All material below is to be reproduced exactly.

START Data lines

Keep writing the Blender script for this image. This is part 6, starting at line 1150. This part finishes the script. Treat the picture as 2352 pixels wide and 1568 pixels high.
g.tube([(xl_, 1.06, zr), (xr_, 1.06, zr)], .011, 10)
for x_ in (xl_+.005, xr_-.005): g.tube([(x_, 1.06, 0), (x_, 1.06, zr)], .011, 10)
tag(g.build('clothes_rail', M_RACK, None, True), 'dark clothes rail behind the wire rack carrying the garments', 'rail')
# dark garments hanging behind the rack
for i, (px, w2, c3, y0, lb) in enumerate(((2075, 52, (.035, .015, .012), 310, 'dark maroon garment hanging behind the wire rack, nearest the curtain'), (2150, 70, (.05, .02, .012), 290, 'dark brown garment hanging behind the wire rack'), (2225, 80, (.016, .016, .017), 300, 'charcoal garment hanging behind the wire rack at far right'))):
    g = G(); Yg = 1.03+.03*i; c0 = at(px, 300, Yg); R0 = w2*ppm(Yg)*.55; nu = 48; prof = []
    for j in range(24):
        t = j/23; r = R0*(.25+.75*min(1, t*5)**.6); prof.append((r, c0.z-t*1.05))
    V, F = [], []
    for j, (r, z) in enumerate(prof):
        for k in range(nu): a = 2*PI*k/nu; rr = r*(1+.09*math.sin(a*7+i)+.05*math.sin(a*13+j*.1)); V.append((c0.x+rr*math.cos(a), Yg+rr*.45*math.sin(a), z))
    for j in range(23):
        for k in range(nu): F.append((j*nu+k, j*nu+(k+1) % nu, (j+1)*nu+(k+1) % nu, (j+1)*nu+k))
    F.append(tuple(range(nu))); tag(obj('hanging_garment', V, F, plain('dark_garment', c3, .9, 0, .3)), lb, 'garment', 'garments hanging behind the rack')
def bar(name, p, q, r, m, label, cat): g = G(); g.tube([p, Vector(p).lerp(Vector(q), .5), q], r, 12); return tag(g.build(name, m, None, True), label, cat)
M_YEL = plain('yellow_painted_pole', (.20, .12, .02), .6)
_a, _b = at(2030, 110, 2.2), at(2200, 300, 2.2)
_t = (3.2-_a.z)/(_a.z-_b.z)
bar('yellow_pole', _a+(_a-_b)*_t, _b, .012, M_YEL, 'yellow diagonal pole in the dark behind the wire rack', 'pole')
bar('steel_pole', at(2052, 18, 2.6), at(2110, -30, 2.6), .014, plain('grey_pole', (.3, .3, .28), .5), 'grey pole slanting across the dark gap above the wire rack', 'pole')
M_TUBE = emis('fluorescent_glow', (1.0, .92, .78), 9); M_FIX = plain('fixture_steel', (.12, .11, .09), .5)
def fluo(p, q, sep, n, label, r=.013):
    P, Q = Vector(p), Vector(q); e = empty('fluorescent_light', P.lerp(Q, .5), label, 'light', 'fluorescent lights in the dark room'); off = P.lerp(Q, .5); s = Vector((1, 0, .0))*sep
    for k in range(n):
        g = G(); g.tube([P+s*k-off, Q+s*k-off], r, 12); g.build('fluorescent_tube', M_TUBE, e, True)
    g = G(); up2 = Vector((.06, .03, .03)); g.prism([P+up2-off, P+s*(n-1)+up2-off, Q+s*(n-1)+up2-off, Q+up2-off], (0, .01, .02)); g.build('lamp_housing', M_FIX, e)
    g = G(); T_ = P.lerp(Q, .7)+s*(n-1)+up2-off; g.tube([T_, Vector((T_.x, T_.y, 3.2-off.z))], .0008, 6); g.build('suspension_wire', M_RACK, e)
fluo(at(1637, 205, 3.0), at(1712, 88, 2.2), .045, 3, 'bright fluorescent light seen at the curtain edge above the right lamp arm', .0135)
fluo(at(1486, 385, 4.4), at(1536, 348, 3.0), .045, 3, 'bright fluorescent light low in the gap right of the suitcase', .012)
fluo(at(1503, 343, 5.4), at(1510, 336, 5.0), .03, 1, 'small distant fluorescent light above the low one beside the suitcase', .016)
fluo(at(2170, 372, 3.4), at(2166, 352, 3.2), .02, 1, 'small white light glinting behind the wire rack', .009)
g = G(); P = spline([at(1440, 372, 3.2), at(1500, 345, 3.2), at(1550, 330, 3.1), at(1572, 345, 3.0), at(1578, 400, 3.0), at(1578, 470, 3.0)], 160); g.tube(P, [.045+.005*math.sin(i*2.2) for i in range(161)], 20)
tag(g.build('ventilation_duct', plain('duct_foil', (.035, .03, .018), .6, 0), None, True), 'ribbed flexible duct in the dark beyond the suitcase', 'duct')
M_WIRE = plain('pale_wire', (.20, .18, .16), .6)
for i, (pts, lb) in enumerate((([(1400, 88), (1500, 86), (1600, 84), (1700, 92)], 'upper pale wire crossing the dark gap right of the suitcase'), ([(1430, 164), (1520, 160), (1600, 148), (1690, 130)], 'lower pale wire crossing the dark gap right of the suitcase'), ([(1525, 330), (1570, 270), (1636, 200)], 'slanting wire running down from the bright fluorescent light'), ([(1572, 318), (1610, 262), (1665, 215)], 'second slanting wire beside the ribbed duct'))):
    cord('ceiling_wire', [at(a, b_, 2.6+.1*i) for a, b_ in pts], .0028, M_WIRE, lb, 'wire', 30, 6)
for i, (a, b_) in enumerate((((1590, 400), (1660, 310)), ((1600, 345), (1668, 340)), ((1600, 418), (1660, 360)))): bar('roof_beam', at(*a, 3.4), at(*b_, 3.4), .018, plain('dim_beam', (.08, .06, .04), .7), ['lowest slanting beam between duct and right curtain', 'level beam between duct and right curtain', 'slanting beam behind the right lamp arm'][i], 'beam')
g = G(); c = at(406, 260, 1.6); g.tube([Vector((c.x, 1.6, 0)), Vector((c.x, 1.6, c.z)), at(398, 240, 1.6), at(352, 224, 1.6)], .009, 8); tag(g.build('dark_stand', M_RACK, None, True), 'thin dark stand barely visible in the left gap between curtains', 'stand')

END Data lines

Response for this exercise
Keep writing the Blender script for this image. This is part 6, starting at line 1150. This part finishes the script. Treat the picture as 2352 pixels wide and 1568 pixels high.
g.tube([(xl_, 1.06, zr), (xr_, 1.06, zr)], .011, 10)
for x_ in (xl_+.005, xr_-.005): g.tube([(x_, 1.06, 0), (x_, 1.06, zr)], .011, 10)
tag(g.build('clothes_rail', M_RACK, None, True), 'dark clothes rail behind the wire rack carrying the garments', 'rail')
# dark garments hanging behind the rack
for i, (px, w2, c3, y0, lb) in enumerate(((2075, 52, (.035, .015, .012), 310, 'dark maroon garment hanging behind the wire rack, nearest the curtain'), (2150, 70, (.05, .02, .012), 290, 'dark brown garment hanging behind the wire rack'), (2225, 80, (.016, .016, .017), 300, 'charcoal garment hanging behind the wire rack at far right'))):
    g = G(); Yg = 1.03+.03*i; c0 = at(px, 300, Yg); R0 = w2*ppm(Yg)*.55; nu = 48; prof = []
    for j in range(24):
        t = j/23; r = R0*(.25+.75*min(1, t*5)**.6); prof.append((r, c0.z-t*1.05))
    V, F = [], []
    for j, (r, z) in enumerate(prof):
        for k in range(nu): a = 2*PI*k/nu; rr = r*(1+.09*math.sin(a*7+i)+.05*math.sin(a*13+j*.1)); V.append((c0.x+rr*math.cos(a), Yg+rr*.45*math.sin(a), z))
    for j in range(23):
        for k in range(nu): F.append((j*nu+k, j*nu+(k+1) % nu, (j+1)*nu+(k+1) % nu, (j+1)*nu+k))
    F.append(tuple(range(nu))); tag(obj('hanging_garment', V, F, plain('dark_garment', c3, .9, 0, .3)), lb, 'garment', 'garments hanging behind the rack')
def bar(name, p, q, r, m, label, cat): g = G(); g.tube([p, Vector(p).lerp(Vector(q), .5), q], r, 12); return tag(g.build(name, m, None, True), label, cat)
M_YEL = plain('yellow_painted_pole', (.20, .12, .02), .6)
_a, _b = at(2030, 110, 2.2), at(2200, 300, 2.2)
_t = (3.2-_a.z)/(_a.z-_b.z)
bar('yellow_pole', _a+(_a-_b)*_t, _b, .012, M_YEL, 'yellow diagonal pole in the dark behind the wire rack', 'pole')
bar('steel_pole', at(2052, 18, 2.6), at(2110, -30, 2.6), .014, plain('grey_pole', (.3, .3, .28), .5), 'grey pole slanting across the dark gap above the wire rack', 'pole')
M_TUBE = emis('fluorescent_glow', (1.0, .92, .78), 9); M_FIX = plain('fixture_steel', (.12, .11, .09), .5)
def fluo(p, q, sep, n, label, r=.013):
    P, Q = Vector(p), Vector(q); e = empty('fluorescent_light', P.lerp(Q, .5), label, 'light', 'fluorescent lights in the dark room'); off = P.lerp(Q, .5); s = Vector((1, 0, .0))*sep
    for k in range(n):
        g = G(); g.tube([P+s*k-off, Q+s*k-off], r, 12); g.build('fluorescent_tube', M_TUBE, e, True)
    g = G(); up2 = Vector((.06, .03, .03)); g.prism([P+up2-off, P+s*(n-1)+up2-off, Q+s*(n-1)+up2-off, Q+up2-off], (0, .01, .02)); g.build('lamp_housing', M_FIX, e)
    g = G(); T_ = P.lerp(Q, .7)+s*(n-1)+up2-off; g.tube([T_, Vector((T_.x, T_.y, 3.2-off.z))], .0008, 6); g.build('suspension_wire', M_RACK, e)
fluo(at(1637, 205, 3.0), at(1712, 88, 2.2), .045, 3, 'bright fluorescent light seen at the curtain edge above the right lamp arm', .0135)
fluo(at(1486, 385, 4.4), at(1536, 348, 3.0), .045, 3, 'bright fluorescent light low in the gap right of the suitcase', .012)
fluo(at(1503, 343, 5.4), at(1510, 336, 5.0), .03, 1, 'small distant fluorescent light above the low one beside the suitcase', .016)
fluo(at(2170, 372, 3.4), at(2166, 352, 3.2), .02, 1, 'small white light glinting behind the wire rack', .009)
g = G(); P = spline([at(1440, 372, 3.2), at(1500, 345, 3.2), at(1550, 330, 3.1), at(1572, 345, 3.0), at(1578, 400, 3.0), at(1578, 470, 3.0)], 160); g.tube(P, [.045+.005*math.sin(i*2.2) for i in range(161)], 20)
tag(g.build('ventilation_duct', plain('duct_foil', (.035, .03, .018), .6, 0), None, True), 'ribbed flexible duct in the dark beyond the suitcase', 'duct')
M_WIRE = plain('pale_wire', (.20, .18, .16), .6)
for i, (pts, lb) in enumerate((([(1400, 88), (1500, 86), (1600, 84), (1700, 92)], 'upper pale wire crossing the dark gap right of the suitcase'), ([(1430, 164), (1520, 160), (1600, 148), (1690, 130)], 'lower pale wire crossing the dark gap right of the suitcase'), ([(1525, 330), (1570, 270), (1636, 200)], 'slanting wire running down from the bright fluorescent light'), ([(1572, 318), (1610, 262), (1665, 215)], 'second slanting wire beside the ribbed duct'))):
    cord('ceiling_wire', [at(a, b_, 2.6+.1*i) for a, b_ in pts], .0028, M_WIRE, lb, 'wire', 30, 6)
for i, (a, b_) in enumerate((((1590, 400), (1660, 310)), ((1600, 345), (1668, 340)), ((1600, 418), (1660, 360)))): bar('roof_beam', at(*a, 3.4), at(*b_, 3.4), .018, plain('dim_beam', (.08, .06, .04), .7), ['lowest slanting beam between duct and right curtain', 'level beam between duct and right curtain', 'slanting beam behind the right lamp arm'][i], 'beam')
g = G(); c = at(406, 260, 1.6); g.tube([Vector((c.x, 1.6, 0)), Vector((c.x, 1.6, c.z)), at(398, 240, 1.6), at(352, 224, 1.6)], .009, 8); tag(g.build('dark_stand', M_RACK, None, True), 'thin dark stand barely visible in the left gap between curtains', 'stand')